I’ve been fascinated with gym culture ever since my first visit to a Vic Tanny exercise facility in the early 1980s. On that evening I saw women walking around in Jane Fonda inspired leotards, leg warmers and terry cloth head bands. I saw guys with permed ‘dos sidling up to the juice bar to flirt with the aerobic dance instructors.

My boyfriend at the time had a lifetime membership to Vic’s and dragged me along in hopes that I’d sign up, too. That way we could be joined at the hip for yet another activity. While I was naturally svelte at the time, in no way was I in shape. I learned this as quickly as it took my smoker’s lungs to deflate under the unrelenting demands of my Nazi training instructor. I regretted every drag I’d ever taken on my Marlboro Lights as she  kicked my sorry little ass — clad in a club-issued and very pilled navy blue leotard — around the stations. If she was trying to get me to sign up, she was failing miserably. I avoided health clubs for a few years.

Eventually I came around.  I’ve had memberships in just about every type of facility:

  • the women-only places that have monthly food parties (I know, right?)
  • the recreation center aerobics classes
  • a Punk-rock fitness club that meets in bars and encourages you to bring your own hula hoop
  • the co-ed places where the men and women work out on separate days
  • the co-ed places where the men and women work out together but are so hopelessly crowded it’s more like the men and women stand around together waiting for the treadmills.
  • one of those new no-frills 24/7 operations. This is where I go now.

No matter where I crunch and curl and do my cardio thing, I see the same stereotypes:

Hans and Franz: The tag team workout buddies usually show up after their tanning appointment.

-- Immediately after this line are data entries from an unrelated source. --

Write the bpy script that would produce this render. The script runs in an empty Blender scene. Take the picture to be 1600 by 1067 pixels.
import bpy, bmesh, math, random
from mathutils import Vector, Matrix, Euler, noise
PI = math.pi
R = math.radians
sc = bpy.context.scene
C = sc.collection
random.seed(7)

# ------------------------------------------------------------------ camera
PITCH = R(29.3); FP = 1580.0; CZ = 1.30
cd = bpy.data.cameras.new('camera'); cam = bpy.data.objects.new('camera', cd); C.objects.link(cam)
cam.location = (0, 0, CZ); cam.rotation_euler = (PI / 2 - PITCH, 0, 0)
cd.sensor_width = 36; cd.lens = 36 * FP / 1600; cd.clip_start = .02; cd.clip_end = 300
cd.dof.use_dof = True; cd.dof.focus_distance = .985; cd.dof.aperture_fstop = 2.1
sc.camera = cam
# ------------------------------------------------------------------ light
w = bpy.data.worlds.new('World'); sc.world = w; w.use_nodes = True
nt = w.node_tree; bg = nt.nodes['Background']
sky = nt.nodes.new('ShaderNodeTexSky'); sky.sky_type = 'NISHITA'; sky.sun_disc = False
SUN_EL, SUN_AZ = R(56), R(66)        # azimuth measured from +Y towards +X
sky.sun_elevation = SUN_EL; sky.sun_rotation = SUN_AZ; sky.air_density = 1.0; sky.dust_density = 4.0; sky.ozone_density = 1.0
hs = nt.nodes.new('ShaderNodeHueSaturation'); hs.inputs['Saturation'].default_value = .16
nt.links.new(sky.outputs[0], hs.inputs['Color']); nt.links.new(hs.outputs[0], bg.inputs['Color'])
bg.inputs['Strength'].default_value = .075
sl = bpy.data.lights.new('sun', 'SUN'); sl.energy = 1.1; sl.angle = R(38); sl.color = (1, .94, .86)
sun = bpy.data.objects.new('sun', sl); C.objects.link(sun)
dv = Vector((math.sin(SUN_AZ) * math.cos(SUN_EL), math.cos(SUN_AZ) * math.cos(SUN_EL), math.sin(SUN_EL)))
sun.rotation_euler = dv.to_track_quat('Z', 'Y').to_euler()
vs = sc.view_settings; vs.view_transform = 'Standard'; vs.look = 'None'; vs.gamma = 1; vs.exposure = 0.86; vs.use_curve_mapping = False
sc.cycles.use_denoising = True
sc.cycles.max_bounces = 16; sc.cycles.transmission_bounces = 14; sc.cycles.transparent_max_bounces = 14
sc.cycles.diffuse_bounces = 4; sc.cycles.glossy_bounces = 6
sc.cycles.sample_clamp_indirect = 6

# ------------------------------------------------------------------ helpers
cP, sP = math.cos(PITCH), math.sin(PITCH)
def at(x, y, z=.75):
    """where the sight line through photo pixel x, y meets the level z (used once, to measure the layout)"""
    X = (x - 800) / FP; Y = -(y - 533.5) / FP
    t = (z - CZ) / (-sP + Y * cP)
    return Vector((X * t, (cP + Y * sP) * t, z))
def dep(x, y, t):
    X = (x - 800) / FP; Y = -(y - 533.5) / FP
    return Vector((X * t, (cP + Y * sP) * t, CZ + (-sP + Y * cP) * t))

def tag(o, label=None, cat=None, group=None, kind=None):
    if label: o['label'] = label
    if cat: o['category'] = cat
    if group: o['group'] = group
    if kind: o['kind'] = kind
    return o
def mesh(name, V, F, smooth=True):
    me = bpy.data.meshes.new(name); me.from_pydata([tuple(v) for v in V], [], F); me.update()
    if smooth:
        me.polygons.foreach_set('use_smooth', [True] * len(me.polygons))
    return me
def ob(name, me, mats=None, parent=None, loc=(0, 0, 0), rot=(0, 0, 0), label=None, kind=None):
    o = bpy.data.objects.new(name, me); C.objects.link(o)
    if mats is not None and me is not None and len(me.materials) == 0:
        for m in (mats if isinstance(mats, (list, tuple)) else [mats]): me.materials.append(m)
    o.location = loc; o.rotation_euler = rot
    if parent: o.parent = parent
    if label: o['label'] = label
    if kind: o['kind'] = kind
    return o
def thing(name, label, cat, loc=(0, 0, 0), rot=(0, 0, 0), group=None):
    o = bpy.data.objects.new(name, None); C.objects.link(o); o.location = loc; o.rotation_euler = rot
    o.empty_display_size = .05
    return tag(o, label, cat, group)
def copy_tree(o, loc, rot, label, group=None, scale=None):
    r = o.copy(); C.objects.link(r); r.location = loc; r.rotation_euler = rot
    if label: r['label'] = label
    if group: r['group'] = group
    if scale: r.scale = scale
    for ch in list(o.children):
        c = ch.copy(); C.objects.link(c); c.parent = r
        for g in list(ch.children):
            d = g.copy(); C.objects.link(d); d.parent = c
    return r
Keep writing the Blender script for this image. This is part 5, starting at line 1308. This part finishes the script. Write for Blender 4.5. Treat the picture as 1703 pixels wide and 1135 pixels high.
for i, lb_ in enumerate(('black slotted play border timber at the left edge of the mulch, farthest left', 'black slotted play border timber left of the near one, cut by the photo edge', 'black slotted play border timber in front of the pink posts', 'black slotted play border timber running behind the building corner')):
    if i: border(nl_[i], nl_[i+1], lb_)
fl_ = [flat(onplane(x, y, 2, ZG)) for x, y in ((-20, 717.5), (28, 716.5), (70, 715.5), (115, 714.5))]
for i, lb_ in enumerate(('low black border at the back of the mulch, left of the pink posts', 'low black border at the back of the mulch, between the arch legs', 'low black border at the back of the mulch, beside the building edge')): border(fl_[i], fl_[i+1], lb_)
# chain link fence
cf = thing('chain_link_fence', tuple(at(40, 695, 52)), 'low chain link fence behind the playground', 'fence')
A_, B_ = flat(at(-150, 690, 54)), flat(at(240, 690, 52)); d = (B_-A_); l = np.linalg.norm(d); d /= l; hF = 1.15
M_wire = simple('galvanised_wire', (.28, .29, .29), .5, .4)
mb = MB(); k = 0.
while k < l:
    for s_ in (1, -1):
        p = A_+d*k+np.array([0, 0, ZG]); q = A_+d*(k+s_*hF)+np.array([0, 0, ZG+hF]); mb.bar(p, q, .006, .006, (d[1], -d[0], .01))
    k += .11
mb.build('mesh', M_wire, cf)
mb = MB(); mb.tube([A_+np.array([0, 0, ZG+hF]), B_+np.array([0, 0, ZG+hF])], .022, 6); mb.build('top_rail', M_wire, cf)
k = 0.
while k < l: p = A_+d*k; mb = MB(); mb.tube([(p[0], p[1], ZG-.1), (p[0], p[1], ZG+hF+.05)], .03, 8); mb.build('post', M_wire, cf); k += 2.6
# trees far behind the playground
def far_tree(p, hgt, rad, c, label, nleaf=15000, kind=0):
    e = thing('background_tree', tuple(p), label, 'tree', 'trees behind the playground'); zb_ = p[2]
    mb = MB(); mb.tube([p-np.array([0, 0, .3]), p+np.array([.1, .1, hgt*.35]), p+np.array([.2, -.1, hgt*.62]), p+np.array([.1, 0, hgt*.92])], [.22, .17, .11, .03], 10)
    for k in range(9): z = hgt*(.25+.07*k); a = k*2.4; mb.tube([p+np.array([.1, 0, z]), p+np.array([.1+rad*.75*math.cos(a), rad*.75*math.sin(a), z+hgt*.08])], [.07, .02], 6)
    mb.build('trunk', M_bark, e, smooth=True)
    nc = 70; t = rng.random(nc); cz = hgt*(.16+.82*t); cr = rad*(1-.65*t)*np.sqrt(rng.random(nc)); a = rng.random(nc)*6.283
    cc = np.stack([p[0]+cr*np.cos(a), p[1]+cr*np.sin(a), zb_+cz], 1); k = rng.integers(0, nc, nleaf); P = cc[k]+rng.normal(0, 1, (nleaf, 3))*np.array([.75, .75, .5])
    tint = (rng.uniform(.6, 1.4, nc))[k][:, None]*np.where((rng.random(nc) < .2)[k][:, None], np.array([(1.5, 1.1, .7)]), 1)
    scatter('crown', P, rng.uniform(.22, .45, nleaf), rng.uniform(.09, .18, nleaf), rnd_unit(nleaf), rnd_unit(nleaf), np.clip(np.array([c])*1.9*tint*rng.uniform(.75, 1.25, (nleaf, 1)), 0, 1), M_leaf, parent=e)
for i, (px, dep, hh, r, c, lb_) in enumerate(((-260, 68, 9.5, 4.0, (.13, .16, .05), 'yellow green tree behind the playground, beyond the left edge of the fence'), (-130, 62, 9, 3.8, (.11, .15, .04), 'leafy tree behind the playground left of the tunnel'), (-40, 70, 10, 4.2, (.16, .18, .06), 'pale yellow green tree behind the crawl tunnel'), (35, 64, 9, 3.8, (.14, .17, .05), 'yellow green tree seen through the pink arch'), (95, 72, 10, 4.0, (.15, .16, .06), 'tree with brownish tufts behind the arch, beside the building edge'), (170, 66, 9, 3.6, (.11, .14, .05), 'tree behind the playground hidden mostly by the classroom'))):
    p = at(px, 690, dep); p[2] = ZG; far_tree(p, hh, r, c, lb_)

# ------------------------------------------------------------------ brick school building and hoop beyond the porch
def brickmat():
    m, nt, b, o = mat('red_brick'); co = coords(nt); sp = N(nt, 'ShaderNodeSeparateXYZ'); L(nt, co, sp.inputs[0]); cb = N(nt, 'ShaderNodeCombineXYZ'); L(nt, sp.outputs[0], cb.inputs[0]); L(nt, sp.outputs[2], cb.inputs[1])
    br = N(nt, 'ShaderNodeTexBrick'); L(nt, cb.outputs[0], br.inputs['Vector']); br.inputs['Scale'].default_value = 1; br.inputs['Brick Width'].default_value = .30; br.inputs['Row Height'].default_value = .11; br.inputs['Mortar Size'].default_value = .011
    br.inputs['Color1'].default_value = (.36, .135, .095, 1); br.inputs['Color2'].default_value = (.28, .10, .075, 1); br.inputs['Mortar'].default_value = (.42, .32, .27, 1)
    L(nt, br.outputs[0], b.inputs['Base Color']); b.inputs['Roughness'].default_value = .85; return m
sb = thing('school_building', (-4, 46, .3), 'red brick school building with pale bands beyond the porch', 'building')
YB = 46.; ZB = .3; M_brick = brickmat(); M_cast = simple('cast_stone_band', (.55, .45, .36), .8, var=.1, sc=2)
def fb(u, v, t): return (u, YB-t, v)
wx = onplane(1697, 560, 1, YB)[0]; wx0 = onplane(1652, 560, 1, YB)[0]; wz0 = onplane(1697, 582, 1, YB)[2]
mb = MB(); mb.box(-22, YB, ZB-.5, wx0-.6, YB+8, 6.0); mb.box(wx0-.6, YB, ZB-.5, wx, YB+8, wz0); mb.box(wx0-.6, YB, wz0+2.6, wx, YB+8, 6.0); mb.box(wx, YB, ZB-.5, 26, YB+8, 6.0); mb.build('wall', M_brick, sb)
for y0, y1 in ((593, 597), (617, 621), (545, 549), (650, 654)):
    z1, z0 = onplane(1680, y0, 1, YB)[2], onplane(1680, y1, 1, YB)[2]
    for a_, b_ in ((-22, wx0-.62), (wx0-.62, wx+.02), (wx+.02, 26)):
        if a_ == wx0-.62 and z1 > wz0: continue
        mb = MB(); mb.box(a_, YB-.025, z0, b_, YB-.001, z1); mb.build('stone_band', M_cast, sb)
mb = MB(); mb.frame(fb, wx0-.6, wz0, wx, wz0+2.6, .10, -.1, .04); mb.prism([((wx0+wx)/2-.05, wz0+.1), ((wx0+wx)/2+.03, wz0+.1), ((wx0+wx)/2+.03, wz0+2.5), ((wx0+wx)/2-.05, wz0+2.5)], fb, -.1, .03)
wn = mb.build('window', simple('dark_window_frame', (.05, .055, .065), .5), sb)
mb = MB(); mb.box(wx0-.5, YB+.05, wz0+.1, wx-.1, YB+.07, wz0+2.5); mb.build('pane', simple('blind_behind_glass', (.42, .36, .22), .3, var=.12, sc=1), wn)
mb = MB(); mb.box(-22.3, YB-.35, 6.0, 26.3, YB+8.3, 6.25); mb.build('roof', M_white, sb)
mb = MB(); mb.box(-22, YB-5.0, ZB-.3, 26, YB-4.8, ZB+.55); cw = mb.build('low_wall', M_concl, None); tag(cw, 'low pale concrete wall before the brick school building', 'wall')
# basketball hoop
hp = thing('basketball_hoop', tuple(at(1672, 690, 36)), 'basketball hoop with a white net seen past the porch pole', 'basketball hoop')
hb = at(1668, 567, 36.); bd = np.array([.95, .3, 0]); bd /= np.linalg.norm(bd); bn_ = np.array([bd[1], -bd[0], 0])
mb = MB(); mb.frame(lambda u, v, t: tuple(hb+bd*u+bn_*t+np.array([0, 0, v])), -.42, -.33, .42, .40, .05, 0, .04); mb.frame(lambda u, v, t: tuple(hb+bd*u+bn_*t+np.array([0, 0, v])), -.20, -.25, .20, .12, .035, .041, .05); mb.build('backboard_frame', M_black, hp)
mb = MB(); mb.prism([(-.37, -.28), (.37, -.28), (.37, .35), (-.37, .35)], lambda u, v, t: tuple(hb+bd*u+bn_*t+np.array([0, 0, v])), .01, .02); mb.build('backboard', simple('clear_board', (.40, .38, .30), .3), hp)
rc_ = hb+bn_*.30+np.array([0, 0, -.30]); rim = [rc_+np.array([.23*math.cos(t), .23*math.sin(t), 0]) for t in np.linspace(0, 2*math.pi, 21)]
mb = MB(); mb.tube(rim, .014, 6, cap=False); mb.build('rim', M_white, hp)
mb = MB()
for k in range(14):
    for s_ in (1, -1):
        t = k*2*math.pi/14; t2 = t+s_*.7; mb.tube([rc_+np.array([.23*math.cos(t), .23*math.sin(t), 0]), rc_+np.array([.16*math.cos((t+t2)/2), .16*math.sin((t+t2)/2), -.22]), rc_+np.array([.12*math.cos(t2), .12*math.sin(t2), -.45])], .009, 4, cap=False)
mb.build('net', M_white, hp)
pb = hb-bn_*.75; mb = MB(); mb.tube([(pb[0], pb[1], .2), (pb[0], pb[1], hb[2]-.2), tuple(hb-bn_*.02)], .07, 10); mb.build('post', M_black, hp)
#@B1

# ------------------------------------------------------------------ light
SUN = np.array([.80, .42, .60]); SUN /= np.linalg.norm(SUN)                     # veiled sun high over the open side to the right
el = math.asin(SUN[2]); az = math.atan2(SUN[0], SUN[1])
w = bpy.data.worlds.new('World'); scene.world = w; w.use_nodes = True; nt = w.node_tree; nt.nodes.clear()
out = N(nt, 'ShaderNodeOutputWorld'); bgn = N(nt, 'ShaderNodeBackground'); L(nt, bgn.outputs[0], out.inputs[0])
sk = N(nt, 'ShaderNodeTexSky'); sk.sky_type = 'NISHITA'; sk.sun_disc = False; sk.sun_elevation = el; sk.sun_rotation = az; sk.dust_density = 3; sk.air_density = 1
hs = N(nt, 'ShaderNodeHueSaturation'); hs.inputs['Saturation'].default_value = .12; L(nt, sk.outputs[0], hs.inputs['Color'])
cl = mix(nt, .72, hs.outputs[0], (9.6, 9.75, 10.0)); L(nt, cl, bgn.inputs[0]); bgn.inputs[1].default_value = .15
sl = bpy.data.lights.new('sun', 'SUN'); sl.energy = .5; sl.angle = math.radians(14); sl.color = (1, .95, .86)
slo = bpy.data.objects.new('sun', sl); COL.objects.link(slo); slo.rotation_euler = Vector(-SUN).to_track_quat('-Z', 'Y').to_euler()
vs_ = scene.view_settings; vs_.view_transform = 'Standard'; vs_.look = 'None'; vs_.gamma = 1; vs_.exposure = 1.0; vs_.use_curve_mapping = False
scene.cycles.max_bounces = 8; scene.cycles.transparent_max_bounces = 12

They wear some variation of the Borat unitard. They show too much nipple and have perfectly waxed brows, backs and chests.  They hold court in the free-weights room, emitting a constant stream of grunts, groans and wet gasps before letting loose 200 pounds of metal, which always drops with a  thunderous crash to the floor. If you close your eyes, they sound just like a porno soundtrack.

The  sidecar: Most often it’s one of Hans’ or Franz’ girlfriends. Sometimes it’s another guy. Either way, the sidecar arrives with his or her bulked-up partner but does not exercise. Sidecars position themselves close enough to hand their partners towels and bottled water. They may get up periodically to have a smoke break, buy a fresh bottle of power juice from the vending machine, or  look outside to monitor weather patterns. Mostly, they cast looks of admiration and approval at the partner’s bulging muscles.

The marathoners: Found running indoors in the colder months when outside running is too treacherous. There is no dilly-dallying with these folks. It’s all business, which is generally an hour or more on the treadmill.  They wear all the right gear, including their commemorative T-shirts from charity runs. They are totally free of jiggly body fat. Sometimes they do crazy things like run backwards — or skip sideways — on the treadmill just to show off. Their cars have 26.2 sitckers on the back window.

The New Year’s resolution newbies: They arrive in droves and in earnest, with super large water bottles and  iPods loaded with motivational tunes. They’ve just chugged a shot of wheatgrass and bought a box of Power Bars in bulk. They carry a fitness journals and make notations after each activity. They have a look of desperate determination in their eyes. They’re all gone by February 1st.

The escapist: This type wanders in looking bored, most likely seeking refuge from the wife/husband/ kids/cats. Their workout attire is as half-hearted as their somnolent pedaling on the recumbent cycle. Their visit usually ends within 30 minutes, 25 of which were spent at the magazine rack. It’s also possible these people are trying to make good on a gift membership.

The clueless: They are at the gym as a guest or on a one-day pass. They show up in totally inappropriate exercise clothes, try to run on the treadmill in Crocs, lift weights in surfer shorts and flip-flops, and screw around with the machines and equipment until something jams or makes a loud noise. Eventually they give up the ruse of exercise and  claim a piece of equipment as their personal props and dominate it for 30 minutes while recapping the latest episode of “Battlestar Galactica.”

Finally, so as not to appear all high and mighty, I’ll throw in my own category:

The middle-aged housewife who fancies herself as some kind of exercise nut but who should really ditch the shorts for a pair of exercise capris because have you seen how her legs look in that flourescent lighting? That’s me, guilty as charged.